Nicholas Barnard PHY117 2/5/02
The Planetarium visit was quite insightful after a long cold time spent outside looking at the real stars. The planetarium made it quite easy to see all of the specific items, and provided a great visual tool, that made understanding concepts very easy.
The winter and spring constellations that were mentioned were quite mundane. Every person who describes the stars points out Orion's belt, Sirius, the north star, and the big dipper. This portion of the show did not provide much information.
The celestial sphere made understanding the coordinate system to catalog stars quite simple. It is one thing to be inside of a dome and understand it. It is much easier to understand than a two-dimensional drawing description of the celestial sphere and several auxiliary drawings.
The celestial sphere provides a useful coordinate system to catalog stars. It is quite notable though that this system only works from the earth, or possibly earth orbiting satellites. The celestial sphere is tied to the earth. It would not be useful in space travel as shown on popular television shows.
The Ecliptic, is the most useful for understanding, In essence it maps the non-star bodies through the earth's night sky. The great circle on the celestial sphere that lies in the plane of the earth's orbit (called the plane of the ecliptic). Because of the earth's yearly revolution around the sun, the sun appears to move in an annual journey through the heavens with the ecliptic as its path it is the principal axis in the ecliptic coordinate system. The two points at which the ecliptic crosses the celestial equator are the equinoxes. The obliquity of the ecliptic is the inclination of the plane of the ecliptic to the plane of the celestial equator, an angle of about 23 1/2°.

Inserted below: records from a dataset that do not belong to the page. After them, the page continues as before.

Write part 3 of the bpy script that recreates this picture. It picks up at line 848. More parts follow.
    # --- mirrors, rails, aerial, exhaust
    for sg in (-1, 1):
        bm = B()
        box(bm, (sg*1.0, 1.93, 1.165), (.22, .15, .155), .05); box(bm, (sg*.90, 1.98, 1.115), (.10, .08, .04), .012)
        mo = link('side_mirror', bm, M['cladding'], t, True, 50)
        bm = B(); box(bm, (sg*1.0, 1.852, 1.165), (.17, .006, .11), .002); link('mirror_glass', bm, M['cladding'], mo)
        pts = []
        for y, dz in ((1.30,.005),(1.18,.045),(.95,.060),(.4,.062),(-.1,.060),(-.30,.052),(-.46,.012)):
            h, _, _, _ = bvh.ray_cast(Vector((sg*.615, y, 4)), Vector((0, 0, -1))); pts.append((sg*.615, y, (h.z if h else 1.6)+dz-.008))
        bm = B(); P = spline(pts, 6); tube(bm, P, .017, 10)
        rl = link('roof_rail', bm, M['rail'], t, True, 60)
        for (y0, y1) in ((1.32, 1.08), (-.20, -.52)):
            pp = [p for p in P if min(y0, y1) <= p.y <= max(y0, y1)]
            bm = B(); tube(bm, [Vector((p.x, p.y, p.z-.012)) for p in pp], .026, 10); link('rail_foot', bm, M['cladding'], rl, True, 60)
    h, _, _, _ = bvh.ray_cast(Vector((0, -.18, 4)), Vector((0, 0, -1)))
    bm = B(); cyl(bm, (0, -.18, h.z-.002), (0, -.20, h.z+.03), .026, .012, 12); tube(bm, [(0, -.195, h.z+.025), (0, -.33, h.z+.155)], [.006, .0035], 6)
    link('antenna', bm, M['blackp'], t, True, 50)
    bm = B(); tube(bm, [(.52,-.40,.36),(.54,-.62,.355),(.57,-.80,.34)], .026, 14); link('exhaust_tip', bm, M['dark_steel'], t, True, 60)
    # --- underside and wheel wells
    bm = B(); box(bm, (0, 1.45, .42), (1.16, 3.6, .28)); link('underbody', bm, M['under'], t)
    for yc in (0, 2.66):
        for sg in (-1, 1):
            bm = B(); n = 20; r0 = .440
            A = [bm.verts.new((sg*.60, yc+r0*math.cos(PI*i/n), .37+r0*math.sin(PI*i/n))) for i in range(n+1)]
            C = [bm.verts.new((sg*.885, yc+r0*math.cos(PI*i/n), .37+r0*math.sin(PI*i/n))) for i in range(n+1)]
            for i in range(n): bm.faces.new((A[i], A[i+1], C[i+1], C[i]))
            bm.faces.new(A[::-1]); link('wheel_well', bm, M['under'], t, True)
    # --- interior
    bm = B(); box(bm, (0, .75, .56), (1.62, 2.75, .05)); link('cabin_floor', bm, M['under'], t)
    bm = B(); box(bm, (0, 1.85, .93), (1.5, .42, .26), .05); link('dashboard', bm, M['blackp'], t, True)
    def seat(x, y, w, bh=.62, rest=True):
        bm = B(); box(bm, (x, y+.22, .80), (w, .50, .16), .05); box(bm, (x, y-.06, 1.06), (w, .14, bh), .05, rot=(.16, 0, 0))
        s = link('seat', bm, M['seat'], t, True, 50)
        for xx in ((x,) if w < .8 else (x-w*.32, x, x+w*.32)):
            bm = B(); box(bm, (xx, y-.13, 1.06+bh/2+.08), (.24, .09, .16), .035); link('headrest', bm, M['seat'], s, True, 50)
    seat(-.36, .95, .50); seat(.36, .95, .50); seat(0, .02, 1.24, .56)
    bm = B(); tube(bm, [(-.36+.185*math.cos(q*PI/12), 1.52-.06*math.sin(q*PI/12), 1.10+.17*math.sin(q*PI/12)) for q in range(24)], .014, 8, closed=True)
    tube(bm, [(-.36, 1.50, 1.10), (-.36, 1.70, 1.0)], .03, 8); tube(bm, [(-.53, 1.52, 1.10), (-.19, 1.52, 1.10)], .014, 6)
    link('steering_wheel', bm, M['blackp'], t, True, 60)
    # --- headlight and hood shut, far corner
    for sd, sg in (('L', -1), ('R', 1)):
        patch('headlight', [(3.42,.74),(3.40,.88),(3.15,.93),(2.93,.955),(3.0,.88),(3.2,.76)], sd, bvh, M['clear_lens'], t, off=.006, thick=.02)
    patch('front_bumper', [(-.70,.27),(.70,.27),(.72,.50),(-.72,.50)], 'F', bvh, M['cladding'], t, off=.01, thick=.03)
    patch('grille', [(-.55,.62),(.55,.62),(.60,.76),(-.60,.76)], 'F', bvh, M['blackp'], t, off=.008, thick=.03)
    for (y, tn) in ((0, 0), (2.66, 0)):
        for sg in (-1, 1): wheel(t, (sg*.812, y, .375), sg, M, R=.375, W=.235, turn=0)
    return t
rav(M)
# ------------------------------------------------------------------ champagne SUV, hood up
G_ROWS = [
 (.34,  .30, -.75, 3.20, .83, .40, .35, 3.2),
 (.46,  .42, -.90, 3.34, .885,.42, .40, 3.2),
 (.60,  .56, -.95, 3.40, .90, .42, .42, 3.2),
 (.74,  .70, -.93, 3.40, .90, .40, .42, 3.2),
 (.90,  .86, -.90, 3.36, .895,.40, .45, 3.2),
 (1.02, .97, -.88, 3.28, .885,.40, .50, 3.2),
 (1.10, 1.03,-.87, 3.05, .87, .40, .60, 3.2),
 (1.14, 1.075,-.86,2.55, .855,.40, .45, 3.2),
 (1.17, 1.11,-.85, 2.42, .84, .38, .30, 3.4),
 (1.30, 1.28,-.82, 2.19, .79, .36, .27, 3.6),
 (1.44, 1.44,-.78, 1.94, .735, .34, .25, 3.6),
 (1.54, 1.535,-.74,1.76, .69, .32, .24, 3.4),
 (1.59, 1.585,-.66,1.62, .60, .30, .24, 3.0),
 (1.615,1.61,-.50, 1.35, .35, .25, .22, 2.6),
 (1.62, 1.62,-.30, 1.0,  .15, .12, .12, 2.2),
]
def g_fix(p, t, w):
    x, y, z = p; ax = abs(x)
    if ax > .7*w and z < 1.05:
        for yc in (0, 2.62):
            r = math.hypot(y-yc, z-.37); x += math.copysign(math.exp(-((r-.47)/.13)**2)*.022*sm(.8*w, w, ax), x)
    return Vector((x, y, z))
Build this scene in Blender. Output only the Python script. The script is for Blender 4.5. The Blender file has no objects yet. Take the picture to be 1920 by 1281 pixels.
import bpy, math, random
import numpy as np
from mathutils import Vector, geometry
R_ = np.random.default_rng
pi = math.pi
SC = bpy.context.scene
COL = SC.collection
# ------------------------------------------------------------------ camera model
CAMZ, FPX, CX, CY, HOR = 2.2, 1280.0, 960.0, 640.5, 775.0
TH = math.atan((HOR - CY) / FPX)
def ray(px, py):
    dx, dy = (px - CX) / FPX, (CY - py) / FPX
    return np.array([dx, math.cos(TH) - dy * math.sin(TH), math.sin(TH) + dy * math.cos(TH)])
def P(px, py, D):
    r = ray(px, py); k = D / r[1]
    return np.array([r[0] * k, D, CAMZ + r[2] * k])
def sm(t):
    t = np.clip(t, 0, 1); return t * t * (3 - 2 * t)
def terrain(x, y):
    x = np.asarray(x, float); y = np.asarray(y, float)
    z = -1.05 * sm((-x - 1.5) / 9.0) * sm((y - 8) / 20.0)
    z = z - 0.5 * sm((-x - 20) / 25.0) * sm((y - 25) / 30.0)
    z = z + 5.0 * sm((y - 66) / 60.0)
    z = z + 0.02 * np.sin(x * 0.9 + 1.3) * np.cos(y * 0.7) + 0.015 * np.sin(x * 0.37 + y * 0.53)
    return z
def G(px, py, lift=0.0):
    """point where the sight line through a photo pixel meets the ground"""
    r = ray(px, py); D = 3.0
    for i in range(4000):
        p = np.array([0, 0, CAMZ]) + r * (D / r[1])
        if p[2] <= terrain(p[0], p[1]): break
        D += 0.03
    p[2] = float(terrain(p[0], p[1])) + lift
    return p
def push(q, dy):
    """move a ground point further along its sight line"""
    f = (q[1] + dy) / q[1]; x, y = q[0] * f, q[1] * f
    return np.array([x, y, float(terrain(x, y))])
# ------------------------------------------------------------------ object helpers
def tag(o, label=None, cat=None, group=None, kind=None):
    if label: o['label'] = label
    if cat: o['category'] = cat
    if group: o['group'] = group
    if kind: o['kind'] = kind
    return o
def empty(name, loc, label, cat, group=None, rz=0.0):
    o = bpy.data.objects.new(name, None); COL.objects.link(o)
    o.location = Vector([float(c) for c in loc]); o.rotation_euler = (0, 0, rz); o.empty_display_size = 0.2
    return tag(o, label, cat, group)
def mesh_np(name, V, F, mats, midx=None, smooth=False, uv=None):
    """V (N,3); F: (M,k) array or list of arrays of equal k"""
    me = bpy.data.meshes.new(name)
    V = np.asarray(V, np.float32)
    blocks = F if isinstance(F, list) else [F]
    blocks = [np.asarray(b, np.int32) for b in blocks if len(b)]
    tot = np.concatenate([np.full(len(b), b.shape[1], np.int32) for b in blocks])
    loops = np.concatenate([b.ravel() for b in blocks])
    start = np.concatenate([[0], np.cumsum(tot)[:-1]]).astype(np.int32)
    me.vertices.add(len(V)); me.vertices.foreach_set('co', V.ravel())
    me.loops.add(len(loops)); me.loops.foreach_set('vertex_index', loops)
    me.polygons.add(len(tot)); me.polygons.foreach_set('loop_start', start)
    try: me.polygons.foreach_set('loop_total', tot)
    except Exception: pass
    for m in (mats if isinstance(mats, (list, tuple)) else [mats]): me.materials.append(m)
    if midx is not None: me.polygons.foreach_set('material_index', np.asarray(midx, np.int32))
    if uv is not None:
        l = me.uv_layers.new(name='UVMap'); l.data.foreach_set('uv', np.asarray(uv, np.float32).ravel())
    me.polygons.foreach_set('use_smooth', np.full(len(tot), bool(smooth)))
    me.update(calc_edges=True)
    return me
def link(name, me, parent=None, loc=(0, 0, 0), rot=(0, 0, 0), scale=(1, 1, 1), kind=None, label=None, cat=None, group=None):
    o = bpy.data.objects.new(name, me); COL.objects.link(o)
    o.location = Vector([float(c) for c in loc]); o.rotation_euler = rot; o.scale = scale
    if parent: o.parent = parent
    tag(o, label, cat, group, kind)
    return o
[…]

I found the discussion on pulsars, quite interesting. A pulsar is a neutron star that emits brief, sharp pulses of energy instead of the steady radiation associated with other natural sources. The magnetic field and plasma that surround a neutron star create radio waves. The high-energy electrons of the plasma move around the magnetic field and emit radio waves and other forms of electromagnetic radiation.
A Black hole is another interesting stellar phoneme. A black hole is an object of such extremely intense gravity that it attracts everything near it and in some instances prevents everything, including light, from escaping. In some ways black holes are “burnt out” stars. Because light and matter is permanently trapped inside a black hole, it can never be observed directly. But, black holes can be detected by the effect of its gravitational field on nearby objects, for instance if it is orbited by a visible star; during the collapse while it was forming; or by the X rays and radio frequency signals emitted by rapidly swirling matter being pulled into the black hole.
The Magellenic clouds are satellite galaxies bubbled off of the Milky Way like spray from a fountain. These bright regions of light, observed by Ferdinand Magellan in 1519 and by other early explorers like Amerigo Vespucci and Marco Polo, are also known as Cape Clouds.
Andromeda Galaxy is the closest large galaxy to the Milky Way and the only one visible to the naked eye in the Northern Hemisphere. It is also known as the Great Nebula in Andromeda. It is 2.2 million light-years away and is part of the local group of several galaxies that includes the Milky Way, which it resembles in shape and composition. It has a diameter of about 165,000 light-years and contains at least 200 billion stars. The light arriving at earth from the Andromeda Galaxy is shifted toward the blue end of the spectrum, whereas the light from all other cosmic sources exhibits red shift.
The planetarium visit was very useful for understanding the celestial world in which we live. The examples were clear and aided my understanding immensely.